Ponette
Brune Compagnon and Jacques Doillon, 1997

This movie won Victoire Thivisol the Best Actress award in the 1997 Skandies. She also won Best Actress at the Venice Film Festival. Victoire Thivisol was four years old.

Ponette is about a little girl in southern France whose mother dies in a car crash. Her young, overwhelmed father works in Lyon and can't take care of her on his own, so he packs her off to live with her aunt; when the school year starts, she and her cousins head off to boarding school, which seems very strange to me (kindergarteners in dorms?) but is treated as perfectly normal. And... that's the story, such as it is. It's basically an hour and a half of tiny children playing outside in the sunshine of southern France and having free-associative conversations with each other and with their various adult minders. Normally the lack of a plot would be a dealbreaker for me, but I was sufficiently taken by the way the dialogue summoned up my own playground chats from thirtysome years ago that I didn't much mind in this case.

I actually saw this movie on DVD not hugely long after it came out, but didn't get much out of it then. I completely missed one of the key themes of the film, which seemed obvious this time around, and quite trenchant. To wit: when the adults try to help Ponette come to terms with her mother's death by rambling incoherently about Jesus and God and Heaven, they sound exactly like the children babbling about magic words and flying mice.
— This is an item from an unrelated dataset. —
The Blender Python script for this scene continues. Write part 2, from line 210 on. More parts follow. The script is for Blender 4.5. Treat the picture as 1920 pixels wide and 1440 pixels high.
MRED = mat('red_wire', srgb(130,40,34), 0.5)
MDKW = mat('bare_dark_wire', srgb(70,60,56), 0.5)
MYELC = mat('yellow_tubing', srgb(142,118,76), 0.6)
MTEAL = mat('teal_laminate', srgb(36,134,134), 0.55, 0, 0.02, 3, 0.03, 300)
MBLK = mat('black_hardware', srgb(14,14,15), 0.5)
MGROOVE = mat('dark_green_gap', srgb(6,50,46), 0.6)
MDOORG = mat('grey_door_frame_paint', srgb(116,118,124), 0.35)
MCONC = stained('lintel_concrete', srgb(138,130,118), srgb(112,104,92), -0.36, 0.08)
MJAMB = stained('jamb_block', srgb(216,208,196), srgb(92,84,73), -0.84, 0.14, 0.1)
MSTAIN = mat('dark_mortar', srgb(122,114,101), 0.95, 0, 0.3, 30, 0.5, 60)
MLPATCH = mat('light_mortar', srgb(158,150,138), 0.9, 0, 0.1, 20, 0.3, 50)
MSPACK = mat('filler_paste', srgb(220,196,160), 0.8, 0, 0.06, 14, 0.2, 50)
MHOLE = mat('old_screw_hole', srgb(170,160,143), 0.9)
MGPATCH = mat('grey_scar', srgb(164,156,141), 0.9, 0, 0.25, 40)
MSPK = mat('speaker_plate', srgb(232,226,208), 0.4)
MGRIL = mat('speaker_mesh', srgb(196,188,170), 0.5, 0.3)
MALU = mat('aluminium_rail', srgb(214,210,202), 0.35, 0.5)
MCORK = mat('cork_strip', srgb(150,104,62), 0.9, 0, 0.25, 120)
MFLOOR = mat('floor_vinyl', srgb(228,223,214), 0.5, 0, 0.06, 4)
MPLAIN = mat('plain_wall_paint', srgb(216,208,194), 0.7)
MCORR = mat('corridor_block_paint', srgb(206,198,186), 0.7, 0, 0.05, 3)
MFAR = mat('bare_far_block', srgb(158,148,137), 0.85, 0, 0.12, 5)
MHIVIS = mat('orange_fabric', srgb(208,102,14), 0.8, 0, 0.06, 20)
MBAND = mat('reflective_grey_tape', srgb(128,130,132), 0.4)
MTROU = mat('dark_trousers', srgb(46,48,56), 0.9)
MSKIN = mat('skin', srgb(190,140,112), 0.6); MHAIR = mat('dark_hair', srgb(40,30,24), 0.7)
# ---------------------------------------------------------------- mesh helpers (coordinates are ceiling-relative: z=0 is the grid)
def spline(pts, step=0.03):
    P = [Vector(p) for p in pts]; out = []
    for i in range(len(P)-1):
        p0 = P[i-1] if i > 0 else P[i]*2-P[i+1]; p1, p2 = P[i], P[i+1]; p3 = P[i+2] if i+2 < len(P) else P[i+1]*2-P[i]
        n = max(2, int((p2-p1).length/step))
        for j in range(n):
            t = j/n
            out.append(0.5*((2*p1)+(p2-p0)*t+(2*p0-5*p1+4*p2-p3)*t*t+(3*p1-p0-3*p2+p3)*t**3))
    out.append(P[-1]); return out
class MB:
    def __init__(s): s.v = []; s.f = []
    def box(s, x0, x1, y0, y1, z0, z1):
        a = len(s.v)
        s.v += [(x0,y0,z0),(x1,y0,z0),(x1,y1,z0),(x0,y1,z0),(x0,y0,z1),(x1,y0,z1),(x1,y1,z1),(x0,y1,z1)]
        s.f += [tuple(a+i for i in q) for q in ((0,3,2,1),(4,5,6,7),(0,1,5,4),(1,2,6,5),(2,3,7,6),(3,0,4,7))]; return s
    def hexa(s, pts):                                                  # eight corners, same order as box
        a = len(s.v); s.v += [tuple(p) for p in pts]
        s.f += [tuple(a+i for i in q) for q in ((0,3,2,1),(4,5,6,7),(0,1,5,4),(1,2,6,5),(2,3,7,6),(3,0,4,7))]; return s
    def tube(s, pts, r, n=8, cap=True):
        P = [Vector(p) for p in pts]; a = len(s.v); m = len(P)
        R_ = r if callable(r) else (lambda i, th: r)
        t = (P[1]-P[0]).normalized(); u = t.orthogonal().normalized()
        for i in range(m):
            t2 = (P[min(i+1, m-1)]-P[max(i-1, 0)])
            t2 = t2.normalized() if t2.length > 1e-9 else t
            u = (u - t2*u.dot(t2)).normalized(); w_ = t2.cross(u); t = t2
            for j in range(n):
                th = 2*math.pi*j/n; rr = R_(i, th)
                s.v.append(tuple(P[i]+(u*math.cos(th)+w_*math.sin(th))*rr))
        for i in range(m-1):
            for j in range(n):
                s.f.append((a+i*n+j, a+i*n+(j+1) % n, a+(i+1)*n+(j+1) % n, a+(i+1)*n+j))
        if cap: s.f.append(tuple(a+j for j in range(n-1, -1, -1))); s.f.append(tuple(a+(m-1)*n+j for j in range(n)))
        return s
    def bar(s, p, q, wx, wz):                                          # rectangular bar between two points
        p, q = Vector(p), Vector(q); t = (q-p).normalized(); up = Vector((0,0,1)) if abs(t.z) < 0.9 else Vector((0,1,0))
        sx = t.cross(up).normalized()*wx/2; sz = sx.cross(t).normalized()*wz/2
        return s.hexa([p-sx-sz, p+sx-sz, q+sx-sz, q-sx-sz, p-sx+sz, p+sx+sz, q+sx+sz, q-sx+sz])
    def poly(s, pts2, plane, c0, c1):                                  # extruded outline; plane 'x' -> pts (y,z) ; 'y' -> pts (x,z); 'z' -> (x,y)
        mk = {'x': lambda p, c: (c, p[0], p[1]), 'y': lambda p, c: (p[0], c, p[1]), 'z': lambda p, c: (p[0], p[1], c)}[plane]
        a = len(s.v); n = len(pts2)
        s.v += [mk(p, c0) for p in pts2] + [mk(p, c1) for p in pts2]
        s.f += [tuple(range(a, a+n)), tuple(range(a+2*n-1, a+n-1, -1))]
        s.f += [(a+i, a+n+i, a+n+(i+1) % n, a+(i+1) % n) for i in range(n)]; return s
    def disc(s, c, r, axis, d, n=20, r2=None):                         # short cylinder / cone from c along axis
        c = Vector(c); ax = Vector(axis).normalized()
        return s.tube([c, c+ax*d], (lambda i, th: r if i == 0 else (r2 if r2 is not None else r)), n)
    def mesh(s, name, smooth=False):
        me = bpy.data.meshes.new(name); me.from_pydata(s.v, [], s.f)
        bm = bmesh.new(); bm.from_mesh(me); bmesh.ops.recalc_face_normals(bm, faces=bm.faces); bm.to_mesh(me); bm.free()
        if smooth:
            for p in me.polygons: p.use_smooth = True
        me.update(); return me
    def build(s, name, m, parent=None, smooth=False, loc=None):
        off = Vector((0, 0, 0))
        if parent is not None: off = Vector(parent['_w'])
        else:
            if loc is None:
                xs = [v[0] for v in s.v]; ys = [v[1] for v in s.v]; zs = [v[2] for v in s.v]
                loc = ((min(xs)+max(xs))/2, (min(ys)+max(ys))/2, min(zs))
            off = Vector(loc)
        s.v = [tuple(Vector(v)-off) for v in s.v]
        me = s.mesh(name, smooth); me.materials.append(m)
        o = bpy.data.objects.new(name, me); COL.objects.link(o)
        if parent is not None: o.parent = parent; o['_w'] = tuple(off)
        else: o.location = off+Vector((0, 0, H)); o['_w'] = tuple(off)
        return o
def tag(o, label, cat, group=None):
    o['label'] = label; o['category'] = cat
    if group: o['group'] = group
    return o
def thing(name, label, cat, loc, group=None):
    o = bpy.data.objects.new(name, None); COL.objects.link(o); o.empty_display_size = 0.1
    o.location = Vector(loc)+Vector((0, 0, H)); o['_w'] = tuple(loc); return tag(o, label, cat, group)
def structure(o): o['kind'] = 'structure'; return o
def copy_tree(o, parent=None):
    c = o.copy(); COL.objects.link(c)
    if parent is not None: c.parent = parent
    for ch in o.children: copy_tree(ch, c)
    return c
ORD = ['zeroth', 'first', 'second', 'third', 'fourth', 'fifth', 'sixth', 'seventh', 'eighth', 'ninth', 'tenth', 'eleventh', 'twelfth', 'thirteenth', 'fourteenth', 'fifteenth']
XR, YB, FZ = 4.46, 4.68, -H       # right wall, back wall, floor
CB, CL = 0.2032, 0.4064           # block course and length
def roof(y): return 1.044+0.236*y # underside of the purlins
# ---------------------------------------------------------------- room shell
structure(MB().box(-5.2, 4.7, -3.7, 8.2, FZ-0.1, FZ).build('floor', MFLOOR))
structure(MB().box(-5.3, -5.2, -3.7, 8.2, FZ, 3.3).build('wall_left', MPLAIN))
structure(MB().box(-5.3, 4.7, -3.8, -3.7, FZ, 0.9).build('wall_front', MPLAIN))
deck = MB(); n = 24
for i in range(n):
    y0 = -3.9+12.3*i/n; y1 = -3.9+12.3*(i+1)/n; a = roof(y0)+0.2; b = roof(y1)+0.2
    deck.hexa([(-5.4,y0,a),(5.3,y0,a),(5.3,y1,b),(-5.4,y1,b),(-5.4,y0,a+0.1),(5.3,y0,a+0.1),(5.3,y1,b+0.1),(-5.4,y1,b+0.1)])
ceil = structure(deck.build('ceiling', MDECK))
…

Viewed in this light, Ponette is an argument that most people handle the fact of mortality at the level of a four-year-old. Sounds about right.

As Good as It Gets
Mark Andrus and James L. Brooks, 1997

I don't like dogs. At least, I don't like small dogs. Labs and collies and huskies and the like are all right by me as long as they stay outside. And other canines don't bother me: I'm cool with wolves and foxes, and am downright fond of coyotes. But your spaniels, your setters, your beagles and boxers, your mastiffs, your terriers, your poodles and pugs, your schnauzers and shihtzus, your hounds of all descriptions, your bulldogs and weiner dogs and especially your little rat dogs... forget it. Just instinctive revulsion. One of the worst parts of having a job that takes me out to different people's homes is ringing the doorbell for the first time and hearing that frenzied "yip! yip! yip!" in response. Aw, shit. Gotta deal with this.

I started this article at the beginning of July, figuring I'd keeping adding movies to it and post when it reached a respectable length, but I've been really busy and here it is the end of the month already. In the meantime, dogs have been in the news, as a bunch of fundies are protesting plans to build a mosque down in Temecula. They announced a rally and urged teabaggers to come and bring Bibles, flags, and dogs. Why dogs? Because "The Islam's" [sic] "hate dogs!" The liberal blogs had a chuckle over that one. Silly xenophobes with their wacky generalizations! But...

...while I'm not one of them there "Islam's," my father is. When I was born, he'd been living in the U.S. for less time than I've been living in this apartment. And in retrospect, I gather that the compromise he'd worked out with my white American mother went something like this: our household would be a pretty mainstream American household up to the point that it directly transgressed against the culture in which he'd been raised. That really meant only two things: no pork, and no dogs. And so while I don't consider dogs ritually unclean or anything, I never became accustomed to them. I find their behavior and the appearance of most breeds repulsive, and am kind of horrified by the idea of having one in my house.

A story: I once had a student who had a pet snake. She said that the snake was sick and that she therefore had to keep an eye on it while we had our tutoring sessions, so every week I got to spent an hour and a half trying to convey the finer points of the GRE while a fucking serpent came slithering at me over and over again. When I tell this story people tend to shudder and remark upon how presumptuous she was to think that someone else would be as comfortable around her snake as she was. The thing is, I feel pretty much exactly the same way about dogs as I do about snakes. But when I tell similar stories about dogs, suddenly I'm a big jerk for not liking dogs. It's okay for people not to like everything you like!

Anyway, one of the nice things about having my own site rather than writing these things for some sort of media outlet is that I'm free to say, "I gave up on this movie after half an hour because I couldn't take any more of the fucking little rat dog."